Exercise brief
Exclude the pictures and retype the entries as written.

Data extract
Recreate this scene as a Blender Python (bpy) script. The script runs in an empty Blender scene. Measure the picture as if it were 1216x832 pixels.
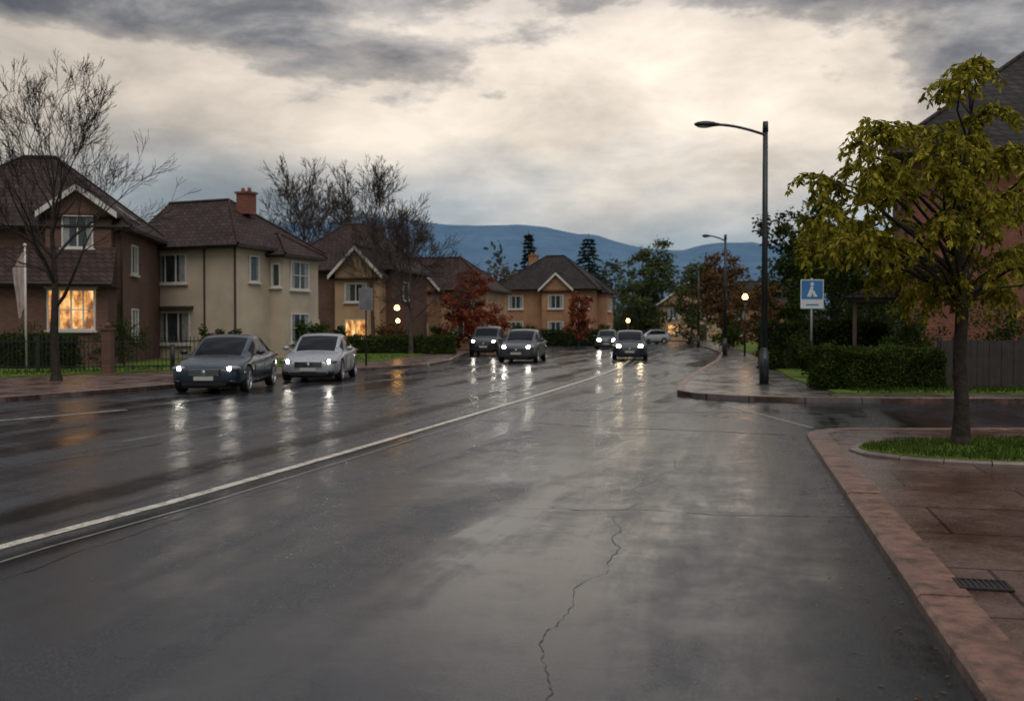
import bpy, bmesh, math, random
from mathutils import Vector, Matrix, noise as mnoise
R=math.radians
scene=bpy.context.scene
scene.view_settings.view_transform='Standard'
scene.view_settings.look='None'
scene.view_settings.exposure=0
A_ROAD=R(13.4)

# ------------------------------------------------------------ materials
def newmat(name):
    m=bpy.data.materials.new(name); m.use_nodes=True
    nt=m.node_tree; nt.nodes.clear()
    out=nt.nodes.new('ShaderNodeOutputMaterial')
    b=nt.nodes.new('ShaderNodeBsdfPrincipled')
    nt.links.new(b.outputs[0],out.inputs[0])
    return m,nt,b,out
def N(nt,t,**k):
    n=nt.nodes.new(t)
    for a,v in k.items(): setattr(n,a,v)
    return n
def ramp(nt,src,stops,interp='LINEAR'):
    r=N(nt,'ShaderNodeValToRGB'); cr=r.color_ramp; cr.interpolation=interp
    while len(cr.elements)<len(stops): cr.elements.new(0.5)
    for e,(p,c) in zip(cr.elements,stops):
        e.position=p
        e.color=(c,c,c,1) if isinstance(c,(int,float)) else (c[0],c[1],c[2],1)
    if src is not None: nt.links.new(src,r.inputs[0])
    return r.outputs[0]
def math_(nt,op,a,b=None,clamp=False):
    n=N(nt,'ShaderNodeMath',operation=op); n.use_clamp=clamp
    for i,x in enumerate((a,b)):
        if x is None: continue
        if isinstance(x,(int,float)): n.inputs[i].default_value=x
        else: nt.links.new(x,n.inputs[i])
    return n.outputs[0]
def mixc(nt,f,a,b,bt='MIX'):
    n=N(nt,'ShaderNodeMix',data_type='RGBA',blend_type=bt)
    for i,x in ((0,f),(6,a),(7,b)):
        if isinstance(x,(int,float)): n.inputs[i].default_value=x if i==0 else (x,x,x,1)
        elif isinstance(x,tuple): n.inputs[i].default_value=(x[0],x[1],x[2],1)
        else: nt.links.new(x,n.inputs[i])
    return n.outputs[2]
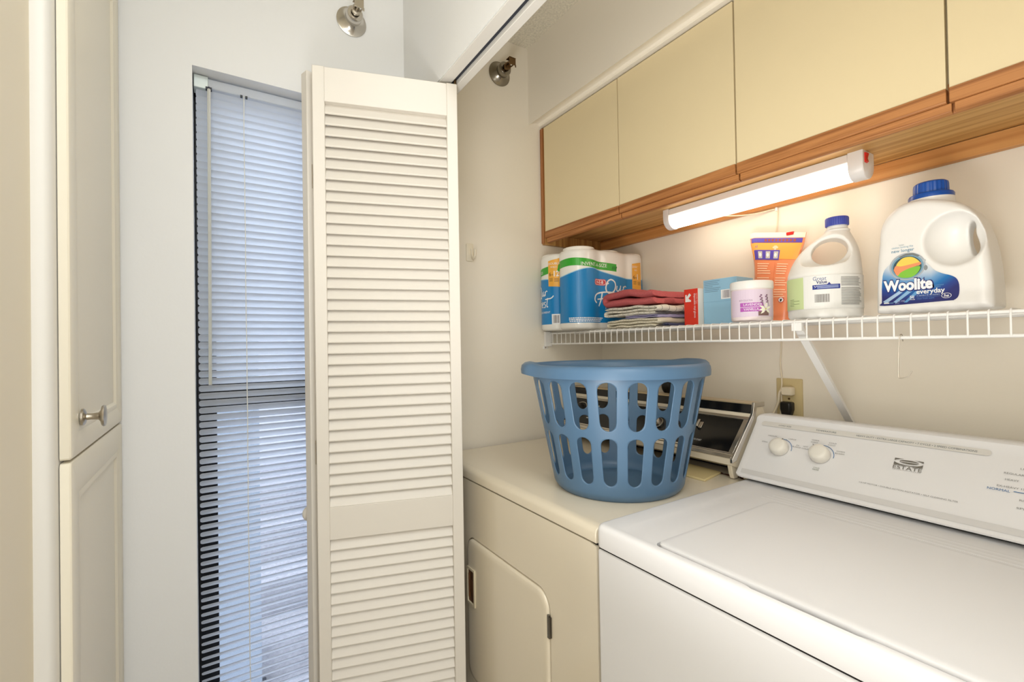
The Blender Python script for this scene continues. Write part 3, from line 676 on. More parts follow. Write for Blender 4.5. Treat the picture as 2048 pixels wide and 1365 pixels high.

Full response
Recreate this scene as a Blender Python (bpy) script. The script runs in an empty Blender scene. Measure the picture as if it were 1216x832 pixels.
import bpy, bmesh, math, random
from mathutils import Vector, Matrix, noise as mnoise
R=math.radians
scene=bpy.context.scene
scene.view_settings.view_transform='Standard'
scene.view_settings.look='None'
scene.view_settings.exposure=0
A_ROAD=R(13.4)

# ------------------------------------------------------------ materials
def newmat(name):
    m=bpy.data.materials.new(name); m.use_nodes=True
    nt=m.node_tree; nt.nodes.clear()
    out=nt.nodes.new('ShaderNodeOutputMaterial')
    b=nt.nodes.new('ShaderNodeBsdfPrincipled')
    nt.links.new(b.outputs[0],out.inputs[0])
    return m,nt,b,out
def N(nt,t,**k):
    n=nt.nodes.new(t)
    for a,v in k.items(): setattr(n,a,v)
    return n
def ramp(nt,src,stops,interp='LINEAR'):
    r=N(nt,'ShaderNodeValToRGB'); cr=r.color_ramp; cr.interpolation=interp
    while len(cr.elements)<len(stops): cr.elements.new(0.5)
    for e,(p,c) in zip(cr.elements,stops):
        e.position=p
        e.color=(c,c,c,1) if isinstance(c,(int,float)) else (c[0],c[1],c[2],1)
    if src is not None: nt.links.new(src,r.inputs[0])
    return r.outputs[0]
def math_(nt,op,a,b=None,clamp=False):
    n=N(nt,'ShaderNodeMath',operation=op); n.use_clamp=clamp
    for i,x in enumerate((a,b)):
        if x is None: continue
        if isinstance(x,(int,float)): n.inputs[i].default_value=x
        else: nt.links.new(x,n.inputs[i])
    return n.outputs[0]
def mixc(nt,f,a,b,bt='MIX'):
    n=N(nt,'ShaderNodeMix',data_type='RGBA',blend_type=bt)
    for i,x in ((0,f),(6,a),(7,b)):
        if isinstance(x,(int,float)): n.inputs[i].default_value=x if i==0 else (x,x,x,1)
        elif isinstance(x,tuple): n.inputs[i].default_value=(x[0],x[1],x[2],1)
        else: nt.links.new(x,n.inputs[i])
    return n.outputs[2]
The Blender Python script for this scene continues. Write part 3, from line 676 on. More parts follow. Write for Blender 4.5. Treat the picture as 2048 pixels wide and 1365 pixels high.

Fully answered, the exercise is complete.